Just the week before, Hansen bought Tiffany an ice cream. It's something he does as an incentive to get kids to behave for a week, a day, a few hours.

Today, all he'll probably be able to do for her is give her a ride home in his police car. He doubts she'll calm down in time to ride the bus.

*   *   *

Hansen never planned to become a school cop. But a month into his retirement, he needed something to do. Chief Doreen Thomas, his supervisor on the Pinellas Park force, recommended him to the school district's police chief.

Since coming to Sanders, he has learned school policing is very different from city policing.

"Some days you fight with them and some days you arrest them," he says. "But you have to come back and deal with the same kids the next day. You have to build a relationship and a rapport with them."

Over time, the relationship has become a two-way street. Kids don't curse him as much. Sometimes, a child will tell Hansen he wishes he were his dad.

The 10- to 12-hour days don't always end happily.
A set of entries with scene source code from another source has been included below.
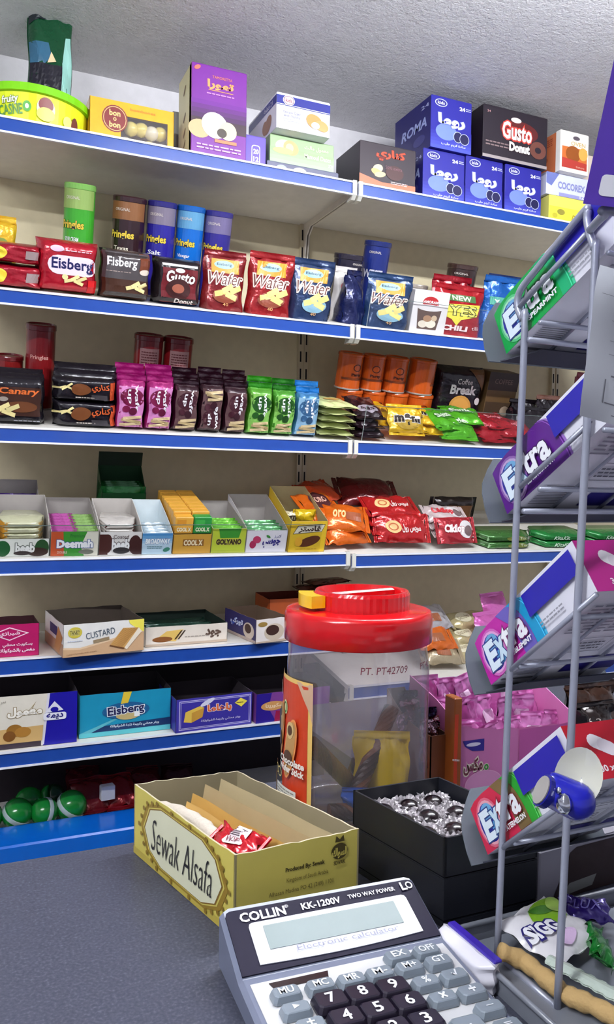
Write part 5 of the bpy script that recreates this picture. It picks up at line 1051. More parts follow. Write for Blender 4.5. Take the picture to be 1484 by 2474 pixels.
# ------------------------------------------------------------------ black cartons with foil chocolates
N0 = on(1076, 2243, 2, CT); zt = on(1076, 2022, 1, N0.y).z
Lt, Bt = on(854, 1906, 2, zt), on(1047, 1875, 2, zt); Nt = on(1076, 2022, 2, zt)
Rx = on(1299, 2080, 1, Nt.y).x; Rt = Vector((Rx, Nt.y+(Bt.y-Lt.y)*.5, zt)); Bt = Lt+(Rt-Nt)
seam = [CT+.0005, on(1075, 2224, 1, N0.y).z, on(1074, 2120, 1, N0.y).z, zt]
cq = [Nt, Rt, Bt, Lt]; bc = sum((Vector((q.x, q.y, 0)) for q in cq), Vector())/4
NAVY = M((22, 24, 32), 'card')
for k in range(3):
    z_0, z_1 = seam[k], seam[k+1]-.0012
    t = thing('black_carton', 'black carton, %s' % ('lowest of the stack under the foil chocolates', 'middle of the stack under the foil chocolates', 'open topmost one holding the foil chocolates')[k], 'box', Matrix.Translation((bc.x, bc.y, z_0)), None)
    L = [Vector((q.x-bc.x, q.y-bc.y, 0)) for q in cq]; hz = z_1-z_0
    if k < 2:
        mb = MB(); mb.prism(L, (0, 0, hz-.001)); mb.build('carton_body', NAVY, t); mb = MB(); mb.prism([q*.99 for q in L], (0, 0, .001)); o = mb.build('lid_flap', NAVY, t); o.location.z = hz-.001
    else:
        for i, nm in enumerate(('front_panel', 'side_panel', 'back_panel', 'side_panel')):
            P, Q = L[i], L[(i+1) % 4]; q = (-(P+Q)/2).normalized()*.002; mb = MB(); mb.prism([P, Q, Q+q, P+q], (0, 0, hz)); mb.build(nm, NAVY, t)
        mb = MB(); mb.prism([q*.98 for q in L], (0, 0, .002)); mb.build('base_panel', NAVY, t)
        # silver liner and chocolates
        def cell(fx, fy, z): return Vector((bc.x, bc.y, z_0+z)) + L[0]*(1-fx)*(1-fy)+L[1]*fx*(1-fy)+L[3]*(1-fx)*fy+L[2]*fx*fy
        first = None; hc = hz-.026
        spots = [(.21, .14), (.5, .13), (.79, .14), (.2, .37), (.5, .36), (.79, .38), (.21, .62), (.5, .63), (.79, .61), (.21, .86), (.5, .86), (.79, .86)]
        for j, (fx, fy) in enumerate(spots):
            pt = cell(fx, fy, .0025)
            mm = Matrix.Translation(pt) @ Matrix.Rotation(j*1.7, 4, 'Z') @ Matrix.Rotation(math.radians((j*37 % 9)-4), 4, 'X')
            if first is None:
                first = thing('foil_chocolate', 'dark chocolate in silver foil cup, first of the row at the near corner', 'chocolate', mm, 'chocolates in foil cups')
                V = []; F = []; nf = 40; rnd = random.Random(9); pr = [(.6, 0), (.75, hc*.5), (.9, hc), (1.0, hc+.006), (1.12, hc+.012), (1.02, hc+.010), (.8, hc+.004)]
                for s, z in pr:
                    for i in range(nf):
                        aa = 2*math.pi*i/nf; r_ = .0135*s*(1+(.10 if i % 2 else -.06)*(z/(hc+.012))+rnd.uniform(-.05, .05)*(z > hc)); V.append((r_*math.cos(aa), r_*math.sin(aa), z+rnd.uniform(-.0012, .0016)*(z > hc)))
                F = [(q*nf+i, q*nf+(i+1) % nf, (q+1)*nf+(i+1) % nf, (q+1)*nf+i) for q in range(len(pr)-1) for i in range(nf)]
                mesh('foil_cup', V, F, M((232, 226, 230), 'silver'), first)
                mb = MB(); mb.lathe([(.0108, hc+.002)]+[(.0108*math.cos(w*.26), hc+.005+.0085*math.sin(w*.26)) for w in range(7)], 20); mb.build('chocolate_dome', M((24, 14, 18), 'gloss'), first, True)
            else: copy_tree(first, mm, None, 'dark chocolate in silver foil cup, %s of the row %s' % (('first', 'second', 'third')[j % 3], ('at the near corner', 'behind the nearest', 'before the rear', 'beside the jar')[j//3]))
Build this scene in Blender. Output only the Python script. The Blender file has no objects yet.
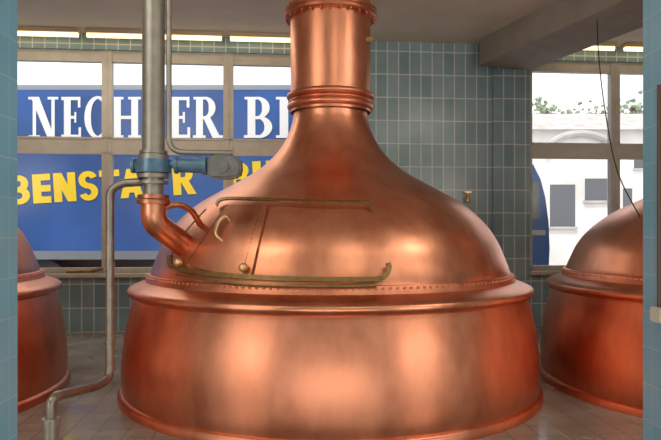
import bpy, bmesh, math, random
from mathutils import Vector, Matrix
random.seed(4)
F=643.0; CX=330.5; H=230.0; CZ=1.53; D=6.41
SC=bpy.context.scene; COL=SC.collection

# ---------------------------------------------------------------- materials
def new_mat(name):
    m=bpy.data.materials.new(name); m.use_nodes=True
    nt=m.node_tree; b=nt.nodes['Principled BSDF']; return m,nt,b
def simple(name,col,rough=.5,metal=0,emit=None,es=0,noise=0.0,nscale=8):
    m,nt,b=new_mat(name)
    b.inputs['Roughness'].default_value=rough; b.inputs['Metallic'].default_value=metal
    b.inputs['Base Color'].default_value=(*col,1)
    if noise>0:
        tc=nt.nodes.new('ShaderNodeTexCoord'); n=nt.nodes.new('ShaderNodeTexNoise')
        n.inputs['Scale'].default_value=nscale; n.inputs['Detail'].default_value=6
        nt.links.new(tc.outputs['Object'],n.inputs['Vector'])
        r=nt.nodes.new('ShaderNodeValToRGB')
        r.color_ramp.elements[0].position=.3; r.color_ramp.elements[1].position=.7
        r.color_ramp.elements[0].color=(*[c*(1-noise) for c in col],1)
        r.color_ramp.elements[1].color=(*[min(1,c*(1+noise)) for c in col],1)
        nt.links.new(n.outputs['Fac'],r.inputs['Fac']); nt.links.new(r.outputs['Color'],b.inputs['Base Color'])
    if emit:
        b.inputs['Emission Color'].default_value=(*emit,1); b.inputs['Emission Strength'].default_value=es
    return m
def copper(name,c1,c2,r0,r1,streak=(1.2,1.2,.6)):
    m,nt,b=new_mat(name); b.inputs['Metallic'].default_value=1
    tc=nt.nodes.new('ShaderNodeTexCoord'); mp=nt.nodes.new('ShaderNodeMapping'); mp.inputs['Scale'].default_value=streak
    n=nt.nodes.new('ShaderNodeTexNoise'); n.inputs['Scale'].default_value=1.9; n.inputs['Detail'].default_value=3; n.inputs['Roughness'].default_value=.45
    nd=nt.nodes.new('ShaderNodeTexNoise'); nd.inputs['Scale'].default_value=3.0; nd.inputs['Detail'].default_value=8; nd.inputs['Roughness'].default_value=.62
    mp2=nt.nodes.new('ShaderNodeMapping'); mp2.inputs['Scale'].default_value=(5,5,1.6)
    n2=nt.nodes.new('ShaderNodeTexNoise'); n2.inputs['Scale'].default_value=3; n2.inputs['Detail'].default_value=5
    nt.links.new(tc.outputs['Object'],mp.inputs['Vector']); nt.links.new(tc.outputs['Object'],mp2.inputs['Vector'])
    nt.links.new(mp.outputs['Vector'],n.inputs['Vector']); nt.links.new(mp.outputs['Vector'],nd.inputs['Vector']); nt.links.new(mp2.outputs['Vector'],n2.inputs['Vector'])
    av=nt.nodes.new('ShaderNodeMath'); av.operation='MULTIPLY_ADD'; av.inputs[1].default_value=.2
    hf=nt.nodes.new('ShaderNodeMath'); hf.operation='MULTIPLY'; hf.inputs[1].default_value=.8
    nt.links.new(nd.outputs['Fac'],hf.inputs[0]); nt.links.new(n2.outputs['Fac'],av.inputs[0]); nt.links.new(hf.outputs[0],av.inputs[2])
    r=nt.nodes.new('ShaderNodeValToRGB'); r.color_ramp.elements[0].position=.33; r.color_ramp.elements[1].position=.62
    r.color_ramp.elements[0].color=(*c1,1); r.color_ramp.elements[1].color=(*c2,1)
    nt.links.new(av.outputs[0],r.inputs['Fac']); nt.links.new(r.outputs['Color'],b.inputs['Base Color'])
    mr=nt.nodes.new('ShaderNodeMapRange'); mr.inputs['From Min'].default_value=.35; mr.inputs['From Max'].default_value=.65
    mr.inputs['To Min'].default_value=r0; mr.inputs['To Max'].default_value=r1
    nt.links.new(av.outputs[0],mr.inputs['Value']); nt.links.new(mr.outputs['Result'],b.inputs['Roughness'])
    bp=nt.nodes.new('ShaderNodeBump'); bp.inputs['Strength'].default_value=.22; bp.inputs['Distance'].default_value=.035
    nt.links.new(n.outputs['Fac'],bp.inputs['Height']); nt.links.new(bp.outputs['Normal'],b.inputs['Normal'])
    return m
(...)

He recently had to Baker Act a 6-year-old who ran into the street and wrapped his shoelaces around his neck.

There are a few victories.

A girl Hansen got off on the wrong foot with has since moved from Sanders to Dixie Hollins High School. She still calls him once a week to check in. A student with whom he says he had a love-hate relationship will transfer to St. Petersburg High School next year.

And a boy who will be a senior at Sanders next year has received permission to play football for St. Petersburg High. Hansen has promised to be in the stands cheering for him at his first game.

"Another police officer would say I was crazy," Hansen says. "But I'll tell you right now, things like that make it all worthwhile."

*   *   *

Hansen has pretty much given up hope for Tiffany on the day of her meltdown. After the way she carried on in the time-out room, he doubts anything good will happen to her for the rest of the afternoon.

At 1 p.m., he heads to the bus circle for dismissal. He stands at his usual post, the radio still talking on his shoulder. Scanning the faces of the kids who brush past him, he greets the ones who make eye contact and some who don't.

"Antonio! Have a good one!"

"See you later, Brian!"

A student runs past him with a sheet of paper in his hand.

"I got a hundred!" the boy yells.

"Awesome, man," Hansen responds.

Then he sees Tiffany. She's walking slowly, alone as usual. Someone has wiped her face, but her shirt is still stained with spaghetti.

He heads toward her, then changes his mind. He can tell she doesn't want to talk.

Head down, shoulders slumped, she climbs the steps of her bus. She finds a seat halfway back, collapses against the cushion and stares straight ahead.

Hansen watches from the sidewalk and wonders what she's thinking. He knows she wouldn't tell him even if he asked. He watches the bus pull away from the curb and silently wishes her well.

He heads back to his office and with one backward glance over his shoulder thinks:

Maybe tomorrow will be a better day for Tiffany. Maybe tomorrow will be a better day for them all.